The effect of a wake is not necessarily proportional to quantity of downforce created, if you create the downforce in the right way you can have high downforce with less wake effect BUT increasing the proportion of downforce from the floor is not the solution. Instead increasing the proportion of downforce from the rear wing is better. I did some experiments to quantify the contribution of rear wing and floor on the wake and found downforce generated by the floor drags the wake downwards and affects a following car more (another reason the effect of a 2017 wake is greater as the contribution of the floor has increased from ~50% to north of 60%), whereas the rear wing drives the wake over a following car. Increasing the rear wing vorticity also helped to draw in higher velocity flow from around the car while pushing the wake further up.

So onto my car concept. I would limit the total car length and therefore the space available between the wheels and ultimately downforce generated by the floor. The rear wing length is increased to 500mm with a span of 1m to increase its downforce and drive vorticity. This is draggy as a solution so I would have a totally active car; active wings, active suspension, and active cooling. The active wings would reduce drag on straights, which would also reduce up-wash in the wake meaning that as well as being able to follow in corners there would still be a slipstream effect. The active suspension should allow for slightly simplified aerodynamic surfaces as a lot of the effort in current designs is to produce consistent downforce as the car attitude changes around a lap. The front of the chassis is projected down to the ground allowing for a less compromised suspension set-up. Also the front wing joins the nose, removing the Y250 vortex and it's importance. Active cooling obviously allows a low drag package for running in free air but then allows the cooling to open when behind another car.

While there is a contoured underbody, this isn't to increase downforce of the floor but to reduce the effect of the wake on car balance. At the moment the floor design means there are two low pressure peaks under the car, and the front one is more affected by the wake than at the diffuser (as the wake becomes weaker further from the back of the car), where a wing shaped underbody will have a single low pressure peak and balance would remain consistent. Also a longer diffuser should produce less dynamic pressure deficit, especially if vanes and strakes are banned. Currently the short diffusers are over expanded with the multile channels and vortex producing vanes used to keep aiflow attached and generate a lot of downforce from the surface, to the detriment of a following car.

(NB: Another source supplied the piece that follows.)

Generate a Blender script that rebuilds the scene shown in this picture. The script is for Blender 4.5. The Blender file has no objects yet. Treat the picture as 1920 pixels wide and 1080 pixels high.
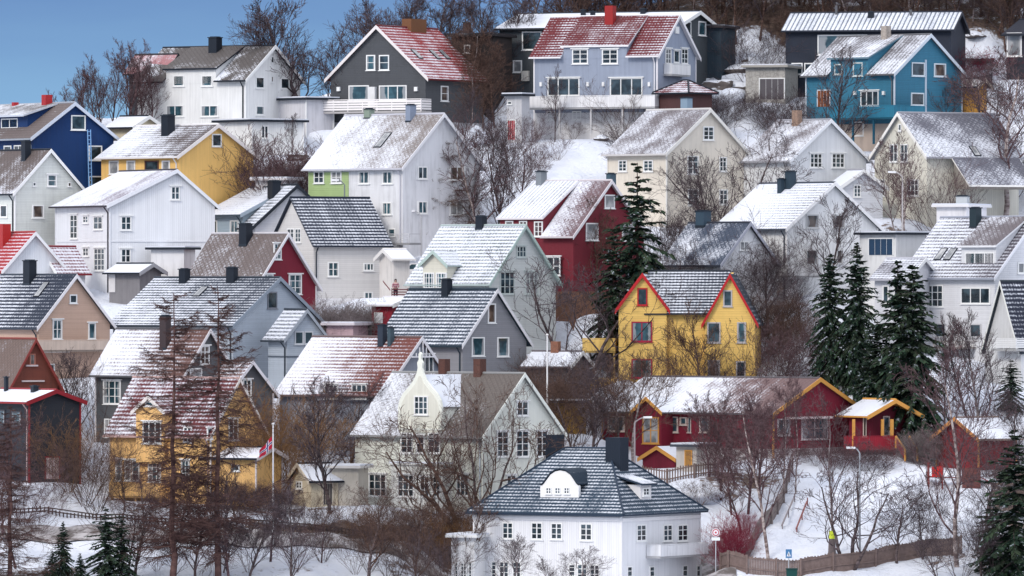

Sorry for the long post. I hope I explained this in a way which is understandable. Happy to answer any questions on my research if anyone's interested.

[Just_a_fan]

Excellent post! Thanks for writing that up - I'm sure there others who would join me in welcoming your longer article if you decided to share it. =D>

[Tommy Cookers]

agreed !

[Ogami musashi]

So I recently finished a Ph.D. looking into the composition and effect of F1 wakes. Inspired by Willem Toet's Linkedin articles I tried to write a similar article explaining what I would do to reduce the effect of a wake and why, but it's about 2000 words long and I'm nowhere near as good as Toet at finding the balance between explaining the topic while also making it accessible. I wrote an article in racecar enigineering in the past that had the same problem so I don't know if it will ever see the light of day. Anyway I thought I'd present the cliffnotes here to try to dispell some myths that I see a lot in topics on overtaking.
....

Hello jjn9128,
Nice post. Your findings are in lines with other studies (see my post viewtopic.php?f=1&t=26055&p=688090#p688090).

Some remarks and questions:

- You assert that "turbulence" is not the main culprit. Actually i think this is a problem of vocabulary. "Turbulence" is indeed usually used as a reference to the boundary layer state. In this rigorous definition, yes "turbulence" has nothing to see with "dirty air". This where other studies differ from yours, but again it may be due to the use of "turbulent air" by everybody which is ambiguous: There are two effects, the pressure deficit as you say, but also the changes in angle of attack due to vorticity (and its instability). And according to the same studies, front wing is mainly affected by that. You allude to that also, so you have probably noticed that in your results.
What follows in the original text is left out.